Monday, April 21, 2014

Monday of the Holy Week, Cycle A - April 14, 2014

Monday of Holy Week
April 14, 2014      8:30am

 

There is one detail that I want to comment on in today’s gospel.

We are told that Jesus’ friend Mary anoints his feet with some expensive perfumed oil.
This is an act of courtesy and of love.
But Judas complains that the money spent on the oil should have been given to the poor.
Jesus responds to Judas and his response is really a quote from the Book of Deuteronomy.
He says, “You always have the poor with you, but you do not always have me.”
We might be tempted to interpret this as meaning that praying, showing acts of love and devotion to Jesus, or even building expensive churches to show our love for God is more important than caring for the poor.

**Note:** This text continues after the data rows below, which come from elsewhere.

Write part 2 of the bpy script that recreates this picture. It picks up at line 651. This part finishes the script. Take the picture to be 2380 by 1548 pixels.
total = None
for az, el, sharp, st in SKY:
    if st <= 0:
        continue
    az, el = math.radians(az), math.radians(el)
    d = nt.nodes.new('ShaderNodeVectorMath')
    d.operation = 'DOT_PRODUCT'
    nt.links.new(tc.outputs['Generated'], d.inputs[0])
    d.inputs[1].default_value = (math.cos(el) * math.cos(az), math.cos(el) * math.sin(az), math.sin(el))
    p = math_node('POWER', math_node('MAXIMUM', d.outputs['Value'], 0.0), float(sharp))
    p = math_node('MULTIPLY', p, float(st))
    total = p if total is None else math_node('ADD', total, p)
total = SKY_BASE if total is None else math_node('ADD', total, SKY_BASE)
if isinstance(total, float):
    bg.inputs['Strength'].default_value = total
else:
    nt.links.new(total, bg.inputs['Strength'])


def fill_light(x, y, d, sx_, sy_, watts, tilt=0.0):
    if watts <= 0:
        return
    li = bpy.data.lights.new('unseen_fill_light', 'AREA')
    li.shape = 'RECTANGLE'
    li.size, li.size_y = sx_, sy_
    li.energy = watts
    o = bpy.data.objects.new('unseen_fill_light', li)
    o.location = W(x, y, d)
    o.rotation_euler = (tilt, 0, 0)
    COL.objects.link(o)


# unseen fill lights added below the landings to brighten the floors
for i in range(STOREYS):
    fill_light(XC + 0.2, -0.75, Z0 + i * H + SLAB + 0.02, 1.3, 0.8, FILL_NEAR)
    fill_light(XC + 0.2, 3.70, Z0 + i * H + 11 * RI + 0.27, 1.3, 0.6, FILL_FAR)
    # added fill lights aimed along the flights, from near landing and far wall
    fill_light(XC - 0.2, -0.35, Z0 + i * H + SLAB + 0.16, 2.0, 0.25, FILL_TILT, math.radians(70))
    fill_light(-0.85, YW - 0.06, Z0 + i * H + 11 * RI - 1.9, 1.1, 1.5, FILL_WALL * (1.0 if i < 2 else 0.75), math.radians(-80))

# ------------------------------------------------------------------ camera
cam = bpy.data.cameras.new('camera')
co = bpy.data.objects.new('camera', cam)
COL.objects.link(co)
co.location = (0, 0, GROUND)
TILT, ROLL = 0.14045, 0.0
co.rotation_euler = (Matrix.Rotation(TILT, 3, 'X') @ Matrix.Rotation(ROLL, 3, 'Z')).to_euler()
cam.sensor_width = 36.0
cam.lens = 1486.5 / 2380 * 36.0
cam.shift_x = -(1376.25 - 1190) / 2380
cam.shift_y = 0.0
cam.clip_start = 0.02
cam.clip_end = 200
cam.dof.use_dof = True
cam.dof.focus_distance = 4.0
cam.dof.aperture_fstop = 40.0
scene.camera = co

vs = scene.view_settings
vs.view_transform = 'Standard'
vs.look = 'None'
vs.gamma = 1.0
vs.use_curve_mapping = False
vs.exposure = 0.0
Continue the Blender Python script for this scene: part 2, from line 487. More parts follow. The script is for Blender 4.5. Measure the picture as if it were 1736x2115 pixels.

However, the very next sentence of the passage from Deuteronomy that Jesus quotes is: “I command you, therefore, always be open-handed with anyone who is in need.”
So, Jesus has already made our care of the poor and hurting the number one criterion for entrance into God’s kingdom.
Now, here he defends the attention being paid to himself.
But the context leads us to conclude that Jesus is also saying that our faith in him and love for him must lead us to care for those in need.
And, in turn, our care for those in need leads us to Jesus because we are to see him in them.
This is also the message conveyed a few days after today’s incident when Jesus’ washes the feet of the apostles’ at the Last Supper.

Maybe we can say that love of Jesus and love of neighbor are just two different dimensions of the One Love.
And the One Love is God.

Maybe another way to say this is that it is a both/and and not an either/or.